**What this task involves**
Your answer should be one number: how many lines of the records hold the string "script".

**Stored rows**
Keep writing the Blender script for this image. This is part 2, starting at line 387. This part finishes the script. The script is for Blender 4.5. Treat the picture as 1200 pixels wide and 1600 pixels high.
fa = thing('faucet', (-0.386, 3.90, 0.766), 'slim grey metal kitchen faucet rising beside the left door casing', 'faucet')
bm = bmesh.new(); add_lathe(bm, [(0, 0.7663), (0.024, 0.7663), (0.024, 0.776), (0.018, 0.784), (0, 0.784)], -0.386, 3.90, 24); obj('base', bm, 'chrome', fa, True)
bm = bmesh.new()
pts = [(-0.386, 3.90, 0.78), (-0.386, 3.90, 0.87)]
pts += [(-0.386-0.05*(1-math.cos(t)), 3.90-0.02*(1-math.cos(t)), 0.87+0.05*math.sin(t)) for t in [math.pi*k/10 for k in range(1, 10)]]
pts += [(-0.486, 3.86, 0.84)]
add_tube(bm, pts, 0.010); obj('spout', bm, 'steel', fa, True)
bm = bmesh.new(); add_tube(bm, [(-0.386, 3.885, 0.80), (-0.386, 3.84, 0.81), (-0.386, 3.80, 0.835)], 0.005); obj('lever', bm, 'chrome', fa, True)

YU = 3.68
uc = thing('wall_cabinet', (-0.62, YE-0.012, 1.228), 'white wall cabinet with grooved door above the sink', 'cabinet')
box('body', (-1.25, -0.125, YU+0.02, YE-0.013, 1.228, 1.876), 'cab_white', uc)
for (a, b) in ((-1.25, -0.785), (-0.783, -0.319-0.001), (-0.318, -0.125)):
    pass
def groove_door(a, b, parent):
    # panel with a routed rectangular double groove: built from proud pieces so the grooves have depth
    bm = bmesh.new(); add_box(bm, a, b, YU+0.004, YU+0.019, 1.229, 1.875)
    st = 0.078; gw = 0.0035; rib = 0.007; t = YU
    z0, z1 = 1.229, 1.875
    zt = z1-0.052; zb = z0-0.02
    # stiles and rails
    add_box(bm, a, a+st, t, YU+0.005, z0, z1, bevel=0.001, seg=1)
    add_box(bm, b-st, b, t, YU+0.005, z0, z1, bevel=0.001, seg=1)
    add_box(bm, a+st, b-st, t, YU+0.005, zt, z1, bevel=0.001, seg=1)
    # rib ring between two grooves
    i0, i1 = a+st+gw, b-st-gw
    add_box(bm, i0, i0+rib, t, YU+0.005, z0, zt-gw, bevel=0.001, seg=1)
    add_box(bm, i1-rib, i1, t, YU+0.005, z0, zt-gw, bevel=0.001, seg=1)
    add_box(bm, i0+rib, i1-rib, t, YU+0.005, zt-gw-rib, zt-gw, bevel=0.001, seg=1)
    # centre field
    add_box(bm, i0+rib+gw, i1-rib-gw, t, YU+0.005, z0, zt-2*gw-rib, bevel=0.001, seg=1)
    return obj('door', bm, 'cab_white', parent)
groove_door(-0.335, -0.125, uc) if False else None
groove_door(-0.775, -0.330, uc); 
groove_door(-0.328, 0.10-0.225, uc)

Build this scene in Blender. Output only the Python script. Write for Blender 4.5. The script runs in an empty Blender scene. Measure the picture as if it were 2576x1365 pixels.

**Exercise result**
2